++++ Entries
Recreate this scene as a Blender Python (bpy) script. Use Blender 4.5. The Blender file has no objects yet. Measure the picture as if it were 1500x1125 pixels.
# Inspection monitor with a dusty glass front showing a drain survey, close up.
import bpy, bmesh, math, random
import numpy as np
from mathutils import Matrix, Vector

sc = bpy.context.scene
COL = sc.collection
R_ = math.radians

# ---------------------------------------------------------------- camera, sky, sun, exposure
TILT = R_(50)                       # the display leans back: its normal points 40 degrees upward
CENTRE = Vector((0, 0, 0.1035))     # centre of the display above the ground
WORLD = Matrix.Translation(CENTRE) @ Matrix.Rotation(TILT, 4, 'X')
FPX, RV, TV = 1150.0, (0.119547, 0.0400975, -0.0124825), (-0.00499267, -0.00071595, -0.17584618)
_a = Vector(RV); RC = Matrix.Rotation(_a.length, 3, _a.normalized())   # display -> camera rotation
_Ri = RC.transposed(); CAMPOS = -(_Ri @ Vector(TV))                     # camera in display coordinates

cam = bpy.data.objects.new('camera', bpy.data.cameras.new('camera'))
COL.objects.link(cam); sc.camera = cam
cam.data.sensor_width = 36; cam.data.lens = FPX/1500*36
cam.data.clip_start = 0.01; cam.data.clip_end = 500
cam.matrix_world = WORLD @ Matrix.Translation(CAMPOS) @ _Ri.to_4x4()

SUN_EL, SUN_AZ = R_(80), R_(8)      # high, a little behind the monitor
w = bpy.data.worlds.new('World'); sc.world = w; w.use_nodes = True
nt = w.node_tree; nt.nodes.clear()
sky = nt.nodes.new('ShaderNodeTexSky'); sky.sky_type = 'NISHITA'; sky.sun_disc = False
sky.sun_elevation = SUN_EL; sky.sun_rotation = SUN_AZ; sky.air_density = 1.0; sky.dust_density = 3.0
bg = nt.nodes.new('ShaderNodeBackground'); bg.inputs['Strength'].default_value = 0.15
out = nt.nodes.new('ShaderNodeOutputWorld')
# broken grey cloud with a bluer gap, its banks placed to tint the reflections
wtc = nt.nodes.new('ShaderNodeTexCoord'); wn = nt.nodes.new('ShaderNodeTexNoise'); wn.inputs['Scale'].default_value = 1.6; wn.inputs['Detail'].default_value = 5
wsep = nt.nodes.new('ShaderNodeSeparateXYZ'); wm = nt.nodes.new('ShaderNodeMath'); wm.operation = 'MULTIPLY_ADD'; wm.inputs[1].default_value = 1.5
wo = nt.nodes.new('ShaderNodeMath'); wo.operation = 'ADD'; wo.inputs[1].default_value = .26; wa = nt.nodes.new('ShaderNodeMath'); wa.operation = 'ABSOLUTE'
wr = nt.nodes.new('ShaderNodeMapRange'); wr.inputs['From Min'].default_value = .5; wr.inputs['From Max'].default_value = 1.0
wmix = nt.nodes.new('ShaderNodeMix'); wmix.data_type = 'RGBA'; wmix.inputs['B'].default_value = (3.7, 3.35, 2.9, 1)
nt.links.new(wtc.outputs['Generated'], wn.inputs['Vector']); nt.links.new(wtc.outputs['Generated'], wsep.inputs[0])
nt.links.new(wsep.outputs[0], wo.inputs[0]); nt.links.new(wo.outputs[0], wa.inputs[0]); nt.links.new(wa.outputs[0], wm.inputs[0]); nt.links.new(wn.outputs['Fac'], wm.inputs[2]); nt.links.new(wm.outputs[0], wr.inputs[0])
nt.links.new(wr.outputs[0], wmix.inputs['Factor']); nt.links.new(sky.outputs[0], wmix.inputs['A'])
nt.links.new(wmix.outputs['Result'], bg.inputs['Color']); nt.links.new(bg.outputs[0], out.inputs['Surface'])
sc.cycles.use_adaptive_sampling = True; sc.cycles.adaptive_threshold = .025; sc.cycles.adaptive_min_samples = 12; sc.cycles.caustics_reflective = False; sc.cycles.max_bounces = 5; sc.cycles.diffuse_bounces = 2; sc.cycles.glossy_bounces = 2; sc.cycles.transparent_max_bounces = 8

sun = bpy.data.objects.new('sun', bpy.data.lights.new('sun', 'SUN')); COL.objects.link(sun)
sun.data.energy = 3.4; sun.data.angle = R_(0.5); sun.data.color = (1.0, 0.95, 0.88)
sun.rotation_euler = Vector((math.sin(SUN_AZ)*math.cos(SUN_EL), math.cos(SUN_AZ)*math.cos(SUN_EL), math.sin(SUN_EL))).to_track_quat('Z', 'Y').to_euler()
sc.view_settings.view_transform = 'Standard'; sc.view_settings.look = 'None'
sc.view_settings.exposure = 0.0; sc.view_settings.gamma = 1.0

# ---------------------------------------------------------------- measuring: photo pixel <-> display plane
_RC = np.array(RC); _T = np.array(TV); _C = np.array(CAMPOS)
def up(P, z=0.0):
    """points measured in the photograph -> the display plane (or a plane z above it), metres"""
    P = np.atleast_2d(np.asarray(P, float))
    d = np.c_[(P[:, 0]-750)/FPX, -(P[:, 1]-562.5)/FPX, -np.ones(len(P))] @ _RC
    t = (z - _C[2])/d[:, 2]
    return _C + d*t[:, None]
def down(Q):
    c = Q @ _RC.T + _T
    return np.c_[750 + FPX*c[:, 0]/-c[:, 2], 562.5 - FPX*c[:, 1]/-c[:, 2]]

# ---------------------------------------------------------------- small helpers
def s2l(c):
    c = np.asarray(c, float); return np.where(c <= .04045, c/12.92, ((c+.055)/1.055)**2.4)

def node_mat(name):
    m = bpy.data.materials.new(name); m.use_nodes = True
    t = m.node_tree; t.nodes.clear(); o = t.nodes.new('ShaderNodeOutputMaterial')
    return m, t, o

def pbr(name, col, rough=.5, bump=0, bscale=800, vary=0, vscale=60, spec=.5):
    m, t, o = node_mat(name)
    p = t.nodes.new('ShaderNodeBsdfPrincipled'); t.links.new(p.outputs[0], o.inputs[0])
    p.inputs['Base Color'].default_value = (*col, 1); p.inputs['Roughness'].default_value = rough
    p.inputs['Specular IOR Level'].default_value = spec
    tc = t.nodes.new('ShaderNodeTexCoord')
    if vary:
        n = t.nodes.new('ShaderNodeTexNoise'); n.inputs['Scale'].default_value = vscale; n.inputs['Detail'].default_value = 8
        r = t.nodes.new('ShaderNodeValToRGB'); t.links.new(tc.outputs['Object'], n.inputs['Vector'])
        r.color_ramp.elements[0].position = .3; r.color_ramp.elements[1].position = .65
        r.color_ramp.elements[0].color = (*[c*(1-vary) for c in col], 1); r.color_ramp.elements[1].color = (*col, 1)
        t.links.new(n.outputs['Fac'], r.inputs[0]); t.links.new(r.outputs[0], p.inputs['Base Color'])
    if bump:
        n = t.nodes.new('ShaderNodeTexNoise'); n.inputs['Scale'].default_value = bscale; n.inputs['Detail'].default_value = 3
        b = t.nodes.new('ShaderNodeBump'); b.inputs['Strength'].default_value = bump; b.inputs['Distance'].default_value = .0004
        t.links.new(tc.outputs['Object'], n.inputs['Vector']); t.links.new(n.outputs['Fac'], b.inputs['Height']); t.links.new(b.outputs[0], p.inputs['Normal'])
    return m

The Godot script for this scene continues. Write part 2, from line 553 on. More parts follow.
++++++++
• _Set task_:
Please output the entire listing exactly as it stands.

• _Result of this task_:
Recreate this scene as a Blender Python (bpy) script. Use Blender 4.5. The Blender file has no objects yet. Measure the picture as if it were 1500x1125 pixels.
# Inspection monitor with a dusty glass front showing a drain survey, close up.
import bpy, bmesh, math, random
import numpy as np
from mathutils import Matrix, Vector

sc = bpy.context.scene
COL = sc.collection
R_ = math.radians

# ---------------------------------------------------------------- camera, sky, sun, exposure
TILT = R_(50)                       # the display leans back: its normal points 40 degrees upward
CENTRE = Vector((0, 0, 0.1035))     # centre of the display above the ground
WORLD = Matrix.Translation(CENTRE) @ Matrix.Rotation(TILT, 4, 'X')
FPX, RV, TV = 1150.0, (0.119547, 0.0400975, -0.0124825), (-0.00499267, -0.00071595, -0.17584618)
_a = Vector(RV); RC = Matrix.Rotation(_a.length, 3, _a.normalized())   # display -> camera rotation
_Ri = RC.transposed(); CAMPOS = -(_Ri @ Vector(TV))                     # camera in display coordinates

cam = bpy.data.objects.new('camera', bpy.data.cameras.new('camera'))
COL.objects.link(cam); sc.camera = cam
cam.data.sensor_width = 36; cam.data.lens = FPX/1500*36
cam.data.clip_start = 0.01; cam.data.clip_end = 500
cam.matrix_world = WORLD @ Matrix.Translation(CAMPOS) @ _Ri.to_4x4()

SUN_EL, SUN_AZ = R_(80), R_(8)      # high, a little behind the monitor
w = bpy.data.worlds.new('World'); sc.world = w; w.use_nodes = True
nt = w.node_tree; nt.nodes.clear()
sky = nt.nodes.new('ShaderNodeTexSky'); sky.sky_type = 'NISHITA'; sky.sun_disc = False
sky.sun_elevation = SUN_EL; sky.sun_rotation = SUN_AZ; sky.air_density = 1.0; sky.dust_density = 3.0
bg = nt.nodes.new('ShaderNodeBackground'); bg.inputs['Strength'].default_value = 0.15
out = nt.nodes.new('ShaderNodeOutputWorld')
# broken grey cloud with a bluer gap, its banks placed to tint the reflections
wtc = nt.nodes.new('ShaderNodeTexCoord'); wn = nt.nodes.new('ShaderNodeTexNoise'); wn.inputs['Scale'].default_value = 1.6; wn.inputs['Detail'].default_value = 5
wsep = nt.nodes.new('ShaderNodeSeparateXYZ'); wm = nt.nodes.new('ShaderNodeMath'); wm.operation = 'MULTIPLY_ADD'; wm.inputs[1].default_value = 1.5
wo = nt.nodes.new('ShaderNodeMath'); wo.operation = 'ADD'; wo.inputs[1].default_value = .26; wa = nt.nodes.new('ShaderNodeMath'); wa.operation = 'ABSOLUTE'
wr = nt.nodes.new('ShaderNodeMapRange'); wr.inputs['From Min'].default_value = .5; wr.inputs['From Max'].default_value = 1.0
wmix = nt.nodes.new('ShaderNodeMix'); wmix.data_type = 'RGBA'; wmix.inputs['B'].default_value = (3.7, 3.35, 2.9, 1)
nt.links.new(wtc.outputs['Generated'], wn.inputs['Vector']); nt.links.new(wtc.outputs['Generated'], wsep.inputs[0])
nt.links.new(wsep.outputs[0], wo.inputs[0]); nt.links.new(wo.outputs[0], wa.inputs[0]); nt.links.new(wa.outputs[0], wm.inputs[0]); nt.links.new(wn.outputs['Fac'], wm.inputs[2]); nt.links.new(wm.outputs[0], wr.inputs[0])
nt.links.new(wr.outputs[0], wmix.inputs['Factor']); nt.links.new(sky.outputs[0], wmix.inputs['A'])
nt.links.new(wmix.outputs['Result'], bg.inputs['Color']); nt.links.new(bg.outputs[0], out.inputs['Surface'])
sc.cycles.use_adaptive_sampling = True; sc.cycles.adaptive_threshold = .025; sc.cycles.adaptive_min_samples = 12; sc.cycles.caustics_reflective = False; sc.cycles.max_bounces = 5; sc.cycles.diffuse_bounces = 2; sc.cycles.glossy_bounces = 2; sc.cycles.transparent_max_bounces = 8

sun = bpy.data.objects.new('sun', bpy.data.lights.new('sun', 'SUN')); COL.objects.link(sun)
sun.data.energy = 3.4; sun.data.angle = R_(0.5); sun.data.color = (1.0, 0.95, 0.88)
sun.rotation_euler = Vector((math.sin(SUN_AZ)*math.cos(SUN_EL), math.cos(SUN_AZ)*math.cos(SUN_EL), math.sin(SUN_EL))).to_track_quat('Z', 'Y').to_euler()
sc.view_settings.view_transform = 'Standard'; sc.view_settings.look = 'None'
sc.view_settings.exposure = 0.0; sc.view_settings.gamma = 1.0

# ---------------------------------------------------------------- measuring: photo pixel <-> display plane
_RC = np.array(RC); _T = np.array(TV); _C = np.array(CAMPOS)
def up(P, z=0.0):
    """points measured in the photograph -> the display plane (or a plane z above it), metres"""
    P = np.atleast_2d(np.asarray(P, float))
    d = np.c_[(P[:, 0]-750)/FPX, -(P[:, 1]-562.5)/FPX, -np.ones(len(P))] @ _RC
    t = (z - _C[2])/d[:, 2]
    return _C + d*t[:, None]
def down(Q):
    c = Q @ _RC.T + _T
    return np.c_[750 + FPX*c[:, 0]/-c[:, 2], 562.5 - FPX*c[:, 1]/-c[:, 2]]

# ---------------------------------------------------------------- small helpers
def s2l(c):
    c = np.asarray(c, float); return np.where(c <= .04045, c/12.92, ((c+.055)/1.055)**2.4)

def node_mat(name):
    m = bpy.data.materials.new(name); m.use_nodes = True
    t = m.node_tree; t.nodes.clear(); o = t.nodes.new('ShaderNodeOutputMaterial')
    return m, t, o

def pbr(name, col, rough=.5, bump=0, bscale=800, vary=0, vscale=60, spec=.5):
    m, t, o = node_mat(name)
    p = t.nodes.new('ShaderNodeBsdfPrincipled'); t.links.new(p.outputs[0], o.inputs[0])
    p.inputs['Base Color'].default_value = (*col, 1); p.inputs['Roughness'].default_value = rough
    p.inputs['Specular IOR Level'].default_value = spec
    tc = t.nodes.new('ShaderNodeTexCoord')
    if vary:
        n = t.nodes.new('ShaderNodeTexNoise'); n.inputs['Scale'].default_value = vscale; n.inputs['Detail'].default_value = 8
        r = t.nodes.new('ShaderNodeValToRGB'); t.links.new(tc.outputs['Object'], n.inputs['Vector'])
        r.color_ramp.elements[0].position = .3; r.color_ramp.elements[1].position = .65
        r.color_ramp.elements[0].color = (*[c*(1-vary) for c in col], 1); r.color_ramp.elements[1].color = (*col, 1)
        t.links.new(n.outputs['Fac'], r.inputs[0]); t.links.new(r.outputs[0], p.inputs['Base Color'])
    if bump:
        n = t.nodes.new('ShaderNodeTexNoise'); n.inputs['Scale'].default_value = bscale; n.inputs['Detail'].default_value = 3
        b = t.nodes.new('ShaderNodeBump'); b.inputs['Strength'].default_value = bump; b.inputs['Distance'].default_value = .0004
        t.links.new(tc.outputs['Object'], n.inputs['Vector']); t.links.new(n.outputs['Fac'], b.inputs['Height']); t.links.new(b.outputs[0], p.inputs['Normal'])
    return m

The Godot script for this scene continues. Write part 2, from line 553 on. More parts follow.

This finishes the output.